GIVEN INSTRUCTION:
Extract the whole listing as it stands. Do not include the pictures.
───── RECORDED INFORMATION
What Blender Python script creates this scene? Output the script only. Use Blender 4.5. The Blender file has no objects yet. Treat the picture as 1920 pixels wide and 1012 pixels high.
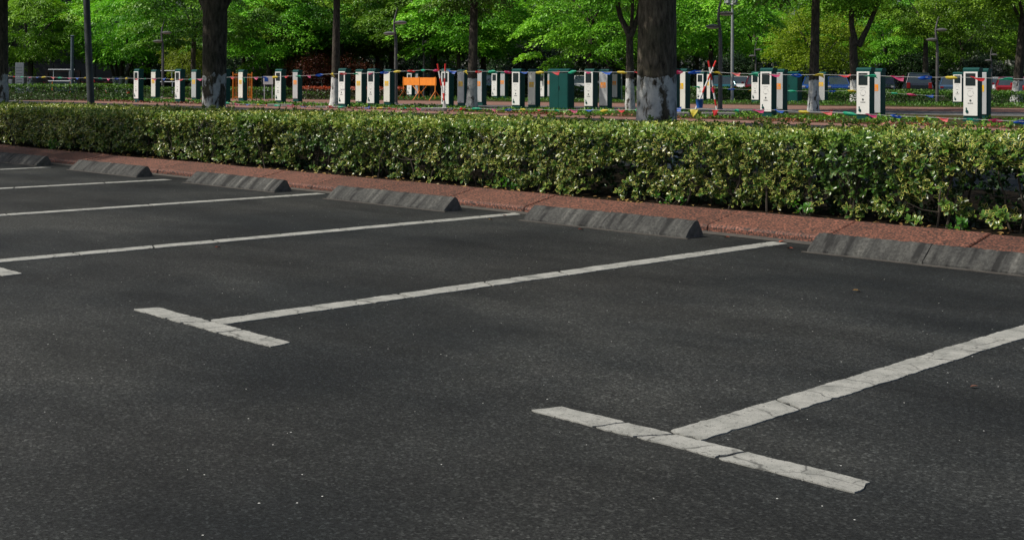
import bpy, bmesh, math, random
import numpy as np
from mathutils import Vector, Matrix, Euler

# ------------------------------------------------------------------ camera, world, sun, exposure
SC = bpy.context.scene
COL = SC.collection
R = math.radians
cam_data = bpy.data.cameras.new("camera")
cam = bpy.data.objects.new("camera", cam_data)
COL.objects.link(cam)
cam_data.sensor_fit = 'HORIZONTAL'
cam_data.sensor_width = 36.0
cam_data.lens = 36.0 * 2470.0 / 1920.0
cam_data.shift_y = -(506.0 - 145.7) / 1920.0
cam_data.clip_start = 0.05
cam_data.clip_end = 2000.0
cam.location = (0, 0, 1.2)
cam.matrix_world = (Matrix.Translation((0, 0, 1.2)) @ Matrix.Rotation(R(45.0), 4, 'Z') @
                    Matrix.Rotation(R(90.0), 4, 'X') @ Matrix.Rotation(R(0.22), 4, 'Z'))
SC.camera = cam

SUN_ELEV, SUN_AZ = R(51.0), (-0.60, -0.80)          # azimuth: horizontal direction towards the sun
_l = math.hypot(*SUN_AZ)
SUN_DIR = Vector((SUN_AZ[0] / _l * math.cos(SUN_ELEV), SUN_AZ[1] / _l * math.cos(SUN_ELEV), math.sin(SUN_ELEV)))
world = bpy.data.worlds.new("World")
SC.world = world
world.use_nodes = True
wn = world.node_tree.nodes
sky = wn.new("ShaderNodeTexSky")
sky.sky_type = 'NISHITA'
sky.sun_disc = False
sky.air_density = 0.8
sky.dust_density = 3.0
sky.ozone_density = 0.6
sky.sun_elevation = SUN_ELEV
sky.sun_rotation = math.atan2(SUN_DIR.x, SUN_DIR.y)
wn["Background"].inputs[1].default_value = 0.10
world.node_tree.links.new(sky.outputs[0], wn["Background"].inputs[0])
sun_data = bpy.data.lights.new("sun", 'SUN')
sun_data.energy = 4.3
sun_data.angle = R(0.9)
sun_data.color = (1.0, 0.94, 0.84)
sun = bpy.data.objects.new("sun", sun_data)
COL.objects.link(sun)
sun.rotation_euler = SUN_DIR.to_track_quat('Z', 'Y').to_euler()
SC.view_settings.view_transform = 'Standard'
SC.view_settings.look = 'None'
SC.view_settings.gamma = 1.0
SC.view_settings.exposure = 0.0
SC.view_settings.use_curve_mapping = False
SC.cycles.max_bounces = 8
SC.cycles.transparent_max_bounces = 8
SC.cycles.use_denoising = True

rng = np.random.default_rng(7)
random.seed(7)

# ------------------------------------------------------------------ helpers
def lerp(a, b, t): return a + (b - a) * t

def tag(o, label=None, cat=None, group=None, kind=None):
    if label: o['label'] = label
    if cat: o['category'] = cat
    if group: o['group'] = group
    if kind: o['kind'] = kind
    return o

def empty(name, loc=(0, 0, 0), rz=0.0):
    o = bpy.data.objects.new(name, None)
    o.empty_display_size = 0.2
    COL.objects.link(o)
    o.location = loc
    o.rotation_euler = (0, 0, rz)
    return o

def link(name, me, parent=None, loc=(0, 0, 0)):
    o = bpy.data.objects.new(name, me)
    COL.objects.link(o)
    if parent is not None: o.parent = parent
    o.location = loc
    return o

def copy_tree(o, parent=None):
    c = o.copy()
    COL.objects.link(c)
    if parent is not None: c.parent = parent
    for ch in o.children: copy_tree(ch, c)
    return c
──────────
PROBLEM SOLUTION:
What Blender Python script creates this scene? Output the script only. Use Blender 4.5. The Blender file has no objects yet. Treat the picture as 1920 pixels wide and 1012 pixels high.
import bpy, bmesh, math, random
import numpy as np
from mathutils import Vector, Matrix, Euler

# ------------------------------------------------------------------ camera, world, sun, exposure
SC = bpy.context.scene
COL = SC.collection
R = math.radians
cam_data = bpy.data.cameras.new("camera")
cam = bpy.data.objects.new("camera", cam_data)
COL.objects.link(cam)
cam_data.sensor_fit = 'HORIZONTAL'
cam_data.sensor_width = 36.0
cam_data.lens = 36.0 * 2470.0 / 1920.0
cam_data.shift_y = -(506.0 - 145.7) / 1920.0
cam_data.clip_start = 0.05
cam_data.clip_end = 2000.0
cam.location = (0, 0, 1.2)
cam.matrix_world = (Matrix.Translation((0, 0, 1.2)) @ Matrix.Rotation(R(45.0), 4, 'Z') @
                    Matrix.Rotation(R(90.0), 4, 'X') @ Matrix.Rotation(R(0.22), 4, 'Z'))
SC.camera = cam

SUN_ELEV, SUN_AZ = R(51.0), (-0.60, -0.80)          # azimuth: horizontal direction towards the sun
_l = math.hypot(*SUN_AZ)
SUN_DIR = Vector((SUN_AZ[0] / _l * math.cos(SUN_ELEV), SUN_AZ[1] / _l * math.cos(SUN_ELEV), math.sin(SUN_ELEV)))
world = bpy.data.worlds.new("World")
SC.world = world
world.use_nodes = True
wn = world.node_tree.nodes
sky = wn.new("ShaderNodeTexSky")
sky.sky_type = 'NISHITA'
sky.sun_disc = False
sky.air_density = 0.8
sky.dust_density = 3.0
sky.ozone_density = 0.6
sky.sun_elevation = SUN_ELEV
sky.sun_rotation = math.atan2(SUN_DIR.x, SUN_DIR.y)
wn["Background"].inputs[1].default_value = 0.10
world.node_tree.links.new(sky.outputs[0], wn["Background"].inputs[0])
sun_data = bpy.data.lights.new("sun", 'SUN')
sun_data.energy = 4.3
sun_data.angle = R(0.9)
sun_data.color = (1.0, 0.94, 0.84)
sun = bpy.data.objects.new("sun", sun_data)
COL.objects.link(sun)
sun.rotation_euler = SUN_DIR.to_track_quat('Z', 'Y').to_euler()
SC.view_settings.view_transform = 'Standard'
SC.view_settings.look = 'None'
SC.view_settings.gamma = 1.0
SC.view_settings.exposure = 0.0
SC.view_settings.use_curve_mapping = False
SC.cycles.max_bounces = 8
SC.cycles.transparent_max_bounces = 8
SC.cycles.use_denoising = True

rng = np.random.default_rng(7)
random.seed(7)

# ------------------------------------------------------------------ helpers
def lerp(a, b, t): return a + (b - a) * t

def tag(o, label=None, cat=None, group=None, kind=None):
    if label: o['label'] = label
    if cat: o['category'] = cat
    if group: o['group'] = group
    if kind: o['kind'] = kind
    return o

def empty(name, loc=(0, 0, 0), rz=0.0):
    o = bpy.data.objects.new(name, None)
    o.empty_display_size = 0.2
    COL.objects.link(o)
    o.location = loc
    o.rotation_euler = (0, 0, rz)
    return o

def link(name, me, parent=None, loc=(0, 0, 0)):
    o = bpy.data.objects.new(name, me)
    COL.objects.link(o)
    if parent is not None: o.parent = parent
    o.location = loc
    return o

def copy_tree(o, parent=None):
    c = o.copy()
    COL.objects.link(c)
    if parent is not None: c.parent = parent
    for ch in o.children: copy_tree(ch, c)
    return c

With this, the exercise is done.